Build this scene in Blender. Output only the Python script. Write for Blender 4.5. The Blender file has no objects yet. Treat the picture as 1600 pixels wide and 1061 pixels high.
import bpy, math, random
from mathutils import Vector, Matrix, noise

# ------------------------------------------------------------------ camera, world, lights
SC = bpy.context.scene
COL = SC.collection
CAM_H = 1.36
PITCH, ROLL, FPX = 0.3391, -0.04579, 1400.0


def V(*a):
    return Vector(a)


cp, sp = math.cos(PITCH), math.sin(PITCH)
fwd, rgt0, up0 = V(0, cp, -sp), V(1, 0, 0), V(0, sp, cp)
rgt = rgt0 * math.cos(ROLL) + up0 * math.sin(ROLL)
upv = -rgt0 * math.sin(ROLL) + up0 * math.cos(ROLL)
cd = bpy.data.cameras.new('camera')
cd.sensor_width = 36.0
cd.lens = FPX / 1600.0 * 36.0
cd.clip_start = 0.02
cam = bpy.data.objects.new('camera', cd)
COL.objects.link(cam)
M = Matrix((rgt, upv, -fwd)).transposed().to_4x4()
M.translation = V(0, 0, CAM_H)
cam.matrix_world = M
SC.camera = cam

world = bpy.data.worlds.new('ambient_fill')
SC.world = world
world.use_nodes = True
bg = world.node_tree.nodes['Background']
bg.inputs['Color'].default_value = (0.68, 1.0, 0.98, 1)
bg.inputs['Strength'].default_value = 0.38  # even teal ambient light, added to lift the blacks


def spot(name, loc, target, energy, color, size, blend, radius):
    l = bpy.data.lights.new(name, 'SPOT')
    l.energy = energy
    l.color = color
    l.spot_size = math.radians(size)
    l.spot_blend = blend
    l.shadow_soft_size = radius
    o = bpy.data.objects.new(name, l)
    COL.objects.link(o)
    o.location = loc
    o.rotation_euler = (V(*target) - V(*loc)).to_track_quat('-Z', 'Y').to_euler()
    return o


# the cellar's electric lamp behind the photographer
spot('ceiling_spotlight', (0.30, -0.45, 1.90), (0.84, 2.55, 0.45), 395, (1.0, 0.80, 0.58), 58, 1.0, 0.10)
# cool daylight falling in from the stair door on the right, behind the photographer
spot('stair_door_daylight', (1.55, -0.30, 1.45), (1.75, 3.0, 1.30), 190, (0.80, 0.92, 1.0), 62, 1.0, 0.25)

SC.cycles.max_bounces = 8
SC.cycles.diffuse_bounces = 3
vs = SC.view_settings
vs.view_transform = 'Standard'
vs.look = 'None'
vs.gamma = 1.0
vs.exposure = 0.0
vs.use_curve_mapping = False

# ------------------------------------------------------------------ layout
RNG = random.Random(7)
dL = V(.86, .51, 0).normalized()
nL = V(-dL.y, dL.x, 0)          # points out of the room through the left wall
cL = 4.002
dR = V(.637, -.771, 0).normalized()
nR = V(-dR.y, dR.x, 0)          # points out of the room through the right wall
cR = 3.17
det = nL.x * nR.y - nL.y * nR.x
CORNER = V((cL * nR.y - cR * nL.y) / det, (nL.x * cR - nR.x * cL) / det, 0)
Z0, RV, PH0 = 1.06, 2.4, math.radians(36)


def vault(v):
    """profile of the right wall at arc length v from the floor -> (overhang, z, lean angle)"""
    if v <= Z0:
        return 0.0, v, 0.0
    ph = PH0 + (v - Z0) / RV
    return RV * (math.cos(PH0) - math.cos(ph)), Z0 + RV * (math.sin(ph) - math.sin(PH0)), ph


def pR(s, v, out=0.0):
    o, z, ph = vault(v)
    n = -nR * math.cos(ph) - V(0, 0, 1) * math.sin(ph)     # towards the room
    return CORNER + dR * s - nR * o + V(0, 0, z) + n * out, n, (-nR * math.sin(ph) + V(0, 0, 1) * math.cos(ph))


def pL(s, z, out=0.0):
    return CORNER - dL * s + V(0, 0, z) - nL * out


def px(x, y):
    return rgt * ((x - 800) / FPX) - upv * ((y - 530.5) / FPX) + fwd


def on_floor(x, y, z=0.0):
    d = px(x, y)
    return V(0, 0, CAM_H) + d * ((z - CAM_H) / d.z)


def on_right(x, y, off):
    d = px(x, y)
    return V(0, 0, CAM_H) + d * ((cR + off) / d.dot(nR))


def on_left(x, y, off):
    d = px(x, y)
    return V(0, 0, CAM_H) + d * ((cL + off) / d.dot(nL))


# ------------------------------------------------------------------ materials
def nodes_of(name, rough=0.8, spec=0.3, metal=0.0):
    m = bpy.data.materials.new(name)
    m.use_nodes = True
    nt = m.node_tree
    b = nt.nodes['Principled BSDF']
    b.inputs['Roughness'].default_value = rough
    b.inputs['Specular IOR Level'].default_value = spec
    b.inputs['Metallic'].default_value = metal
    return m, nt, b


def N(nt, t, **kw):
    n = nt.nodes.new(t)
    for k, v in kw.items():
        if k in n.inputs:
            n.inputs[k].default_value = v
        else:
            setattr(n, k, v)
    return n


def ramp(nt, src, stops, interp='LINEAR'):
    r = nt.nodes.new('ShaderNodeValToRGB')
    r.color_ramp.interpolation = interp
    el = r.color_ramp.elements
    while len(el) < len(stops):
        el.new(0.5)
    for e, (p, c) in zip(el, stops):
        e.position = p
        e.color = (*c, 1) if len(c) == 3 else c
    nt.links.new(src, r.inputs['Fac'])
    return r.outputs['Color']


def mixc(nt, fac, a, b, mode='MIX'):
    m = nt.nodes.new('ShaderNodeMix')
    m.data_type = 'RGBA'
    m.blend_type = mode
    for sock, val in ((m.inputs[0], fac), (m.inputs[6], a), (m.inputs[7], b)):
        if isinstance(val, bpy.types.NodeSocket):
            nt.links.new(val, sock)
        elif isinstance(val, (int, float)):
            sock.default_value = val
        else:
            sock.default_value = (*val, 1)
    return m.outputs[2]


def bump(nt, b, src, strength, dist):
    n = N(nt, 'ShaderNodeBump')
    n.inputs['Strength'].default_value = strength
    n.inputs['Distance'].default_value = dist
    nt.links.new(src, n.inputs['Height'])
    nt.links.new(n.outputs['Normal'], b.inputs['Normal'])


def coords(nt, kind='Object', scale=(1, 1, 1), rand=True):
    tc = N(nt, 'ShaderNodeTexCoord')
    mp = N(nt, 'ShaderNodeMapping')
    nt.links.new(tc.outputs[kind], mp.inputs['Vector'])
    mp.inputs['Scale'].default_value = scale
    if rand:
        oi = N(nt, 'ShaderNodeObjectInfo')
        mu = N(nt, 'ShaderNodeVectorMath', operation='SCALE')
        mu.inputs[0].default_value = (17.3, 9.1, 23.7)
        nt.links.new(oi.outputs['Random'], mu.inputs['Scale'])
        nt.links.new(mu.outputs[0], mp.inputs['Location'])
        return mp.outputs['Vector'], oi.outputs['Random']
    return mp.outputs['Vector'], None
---
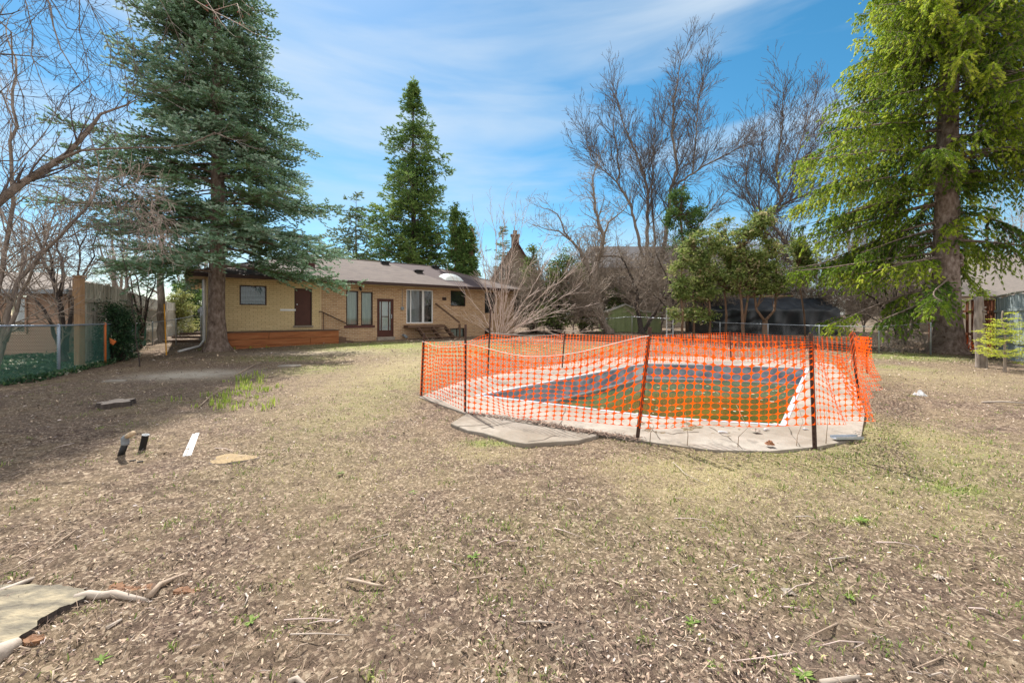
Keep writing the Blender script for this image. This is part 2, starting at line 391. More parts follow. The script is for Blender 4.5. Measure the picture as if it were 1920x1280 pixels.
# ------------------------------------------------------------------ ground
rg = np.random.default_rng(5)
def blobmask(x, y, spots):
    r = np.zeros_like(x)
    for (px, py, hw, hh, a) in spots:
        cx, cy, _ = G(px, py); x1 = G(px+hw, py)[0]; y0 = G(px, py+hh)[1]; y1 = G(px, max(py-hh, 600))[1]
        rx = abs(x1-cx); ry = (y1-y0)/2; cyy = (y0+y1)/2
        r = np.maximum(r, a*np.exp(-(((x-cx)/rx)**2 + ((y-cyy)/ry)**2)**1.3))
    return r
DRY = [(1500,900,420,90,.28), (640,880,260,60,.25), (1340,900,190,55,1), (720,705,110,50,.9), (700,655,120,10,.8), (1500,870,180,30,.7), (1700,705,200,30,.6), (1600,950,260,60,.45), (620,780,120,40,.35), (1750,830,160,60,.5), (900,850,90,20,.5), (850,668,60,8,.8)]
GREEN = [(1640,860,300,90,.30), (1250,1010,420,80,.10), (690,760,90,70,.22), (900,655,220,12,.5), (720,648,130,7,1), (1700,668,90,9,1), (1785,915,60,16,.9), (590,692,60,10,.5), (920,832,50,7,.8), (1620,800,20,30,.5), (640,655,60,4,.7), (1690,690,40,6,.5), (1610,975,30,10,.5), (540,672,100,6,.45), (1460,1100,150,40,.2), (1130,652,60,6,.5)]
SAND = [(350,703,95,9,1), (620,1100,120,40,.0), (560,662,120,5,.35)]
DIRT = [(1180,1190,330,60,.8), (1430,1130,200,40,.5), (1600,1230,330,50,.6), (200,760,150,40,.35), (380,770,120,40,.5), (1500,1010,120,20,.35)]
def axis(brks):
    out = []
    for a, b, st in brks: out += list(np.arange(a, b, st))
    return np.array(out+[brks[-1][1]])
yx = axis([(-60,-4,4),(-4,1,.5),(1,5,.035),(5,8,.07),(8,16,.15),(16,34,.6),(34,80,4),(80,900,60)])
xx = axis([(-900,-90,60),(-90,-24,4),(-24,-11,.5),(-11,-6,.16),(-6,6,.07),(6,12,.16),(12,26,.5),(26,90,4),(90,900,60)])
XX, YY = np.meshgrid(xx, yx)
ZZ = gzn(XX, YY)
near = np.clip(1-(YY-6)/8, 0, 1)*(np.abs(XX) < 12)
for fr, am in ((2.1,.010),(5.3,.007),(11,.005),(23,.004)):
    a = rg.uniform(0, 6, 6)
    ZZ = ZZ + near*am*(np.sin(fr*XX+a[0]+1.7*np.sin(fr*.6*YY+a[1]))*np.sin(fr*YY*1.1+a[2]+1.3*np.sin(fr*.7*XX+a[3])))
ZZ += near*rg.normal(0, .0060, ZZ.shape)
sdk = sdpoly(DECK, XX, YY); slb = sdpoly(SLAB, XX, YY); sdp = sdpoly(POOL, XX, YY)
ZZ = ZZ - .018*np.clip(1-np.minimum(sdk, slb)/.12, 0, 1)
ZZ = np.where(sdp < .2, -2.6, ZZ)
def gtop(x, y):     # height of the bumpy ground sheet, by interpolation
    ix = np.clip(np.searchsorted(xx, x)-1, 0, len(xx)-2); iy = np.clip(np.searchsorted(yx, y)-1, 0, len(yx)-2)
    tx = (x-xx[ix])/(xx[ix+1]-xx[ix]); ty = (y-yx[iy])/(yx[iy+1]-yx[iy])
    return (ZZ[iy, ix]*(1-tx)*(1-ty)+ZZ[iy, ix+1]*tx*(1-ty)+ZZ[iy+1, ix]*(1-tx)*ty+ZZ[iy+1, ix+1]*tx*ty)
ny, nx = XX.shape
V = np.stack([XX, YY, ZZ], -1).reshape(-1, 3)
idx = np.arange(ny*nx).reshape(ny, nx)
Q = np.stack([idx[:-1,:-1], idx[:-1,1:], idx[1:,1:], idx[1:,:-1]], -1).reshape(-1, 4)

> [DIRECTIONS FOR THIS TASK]
Beginning with the line that contains "Build this scene" and ending with the line that contains "from mathutils import Vector, Matrix, noise", repeat exactly those lines and no others.

> [TASK SOLUTION]
Build this scene in Blender. Output only the Python script. Write for Blender 4.5. The Blender file has no objects yet. Treat the picture as 1600 pixels wide and 1061 pixels high.
import bpy, math, random
from mathutils import Vector, Matrix, noise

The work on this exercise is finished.